In a "Trump America," people feel free to speak these threats out loud. And I've now heard it in person.

You might try to tell me that it wasn't racially motivated. We can agree to disagree on that one (even though I think you are completely wrong), because it doesn't matter what this guy's motivations were. The fact remains that a white man vocally relished the idea of ending black lives and thought that was appropriate, even welcomed. He thought the rest of us white folks at the pumps would agree with him. He thought he was in the right, and in the majority, and in charge. That's a dangerous combination.

Please don't try to tell me he was "just joking." I don't care if he was just joking. There was a real threat behind it. Because he had already dismissed those young men as so much "noise." He had already de-humanized them and decided that violence was the solution to ridding this world of that noise. Don't try to tell me that he was picturing taking the people out of the car and then throwing C-4 at just the car. Just don't. Whether or not he would ever go through on it, whether or not he pictured it in detail, is not the point. The point is that he contemplated violence as a way to end an inconvenience to his happiness. The point is that in his mind, black lives don't matter. I guarantee you that he would not have said that if it had been young white men. He probably would have said somebody should have spanked them more when they were little, and I'd have agreed. But he didn't, and I don't.

And did I mention that I'm pissed? Because I am pissed, and more than anything at myself.

Remember when I said I owed all of you an apology? I owe you an apology because I didn't say anything. At first I didn't say anything because my initial response was sarcastic. And that's never helpful in racial matters with strangers. And then I didn't say anything because I was in shock. Who shouts such a thing to the world at large? Did he really just say that? Did I really just hear that?

But then I didn't say anything because I was afraid. And confused. And ashamed.

He drove off, and the "offending" car did, too. And I stood at the pump for I don't know how long, until I realized that my gas pump was done, and it was time for me to get back in my car, and drive away, too. "Wait!" I called weakly. "Sir, come back. I don't agree, and I need to tell you that. Violence is never the right answer to an offense..."

He didn't come back, obviously. And it's probably a good thing. Dude had a hair-trigger temper, probably a shotgun in his truck, and a hair-trigger trigger finger. At best, would he really have been able to hear me? I doubt it.

But maybe it would have mattered that I had said something. Maybe it would have mattered to some of the other folks, who all seemed uncomfortable, as well. And it would have mattered to Jesus for me to stick up for the imago dei in everybody, even that angry man.

So, now for my apology. And "Wait!" you say. "Isn't this a 'Free Shipping Friday' post? Sure has been a lot of YOU talking, Chandra. Where are the recommended links? Where are others' voices, hm?"

Sorry, one more thing to apologize for.

So, I apologize to the sisters in this article:

Charlene, I'm sorry I didn't stand up for the image of God in Black folks.
Nancy, I'm sorry I didn't stand alongside you, as a white woman, advocating for a Black sister.

I apologize to the brother who wrote this post:

Duke, I'm sorry I chickened out.
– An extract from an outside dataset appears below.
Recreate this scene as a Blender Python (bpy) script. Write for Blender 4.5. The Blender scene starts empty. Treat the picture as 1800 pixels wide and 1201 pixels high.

You speak bravely every day, from both a position of minority and privilege, and I had a chance to join you. Pray that I will next time.

I apologize to the sister who wrote this important piece:

Christina, I'm sorry I didn't stand up against further trauma. Further trauma for all of us, further denigration of human beings, further silencing of voices--even my own.

I apologize to the sister who penned this vulnerable, insightful post:

Emily, I'm sorry I didn't stand up for your beautiful brown babies. Your wonderful black husband. Your fabulous so-very-white-lady-but-mama-of-color-and-that-matters self. They matter. You matter. I see you, and I rejoice.

This post isn't meant to be all "Woe is meeeeee... now somebody please tell me I'm good." It really isn't. I'm not beating myself up, I'm picking myself up, and moving forward in repentance. I'm not tryna get your sympathy, or respect, or accolades. Or at least the redeemed part of me isn't. What I know is that confession and redemption are good for the soul--are the very basis of the gospel--so imma apologize first, and ask questions later. I think the more we spend time sincerely apologizing to each other, and the less time we spend questioning (read: interrogating) each other, we'll see more of this kingdom come on earth as it is in heaven.

I apologize to the hateful, violent guy, for not speaking truth to you. Whether you were in a position to hear it is up to God. But I was in a position to share it, and I didn't. I wish I had, graciously and calmly.

I apologize to you, dear readers. If this post has pissed you off, left you raw, make you feel inadequate, helpless, or just plain antagonized, I'm sorry. I truly am. Can we talk about it? I hope so.

And to our beautiful creator God, I apologize. And I move forward in your truth. Because you are the God of redemption, of healing, of truth, of reconciliation, of bravery, of goodness. My apology is both necessary and also dealt with, because my sin is dealt with. Hallelujah! Hallelujah.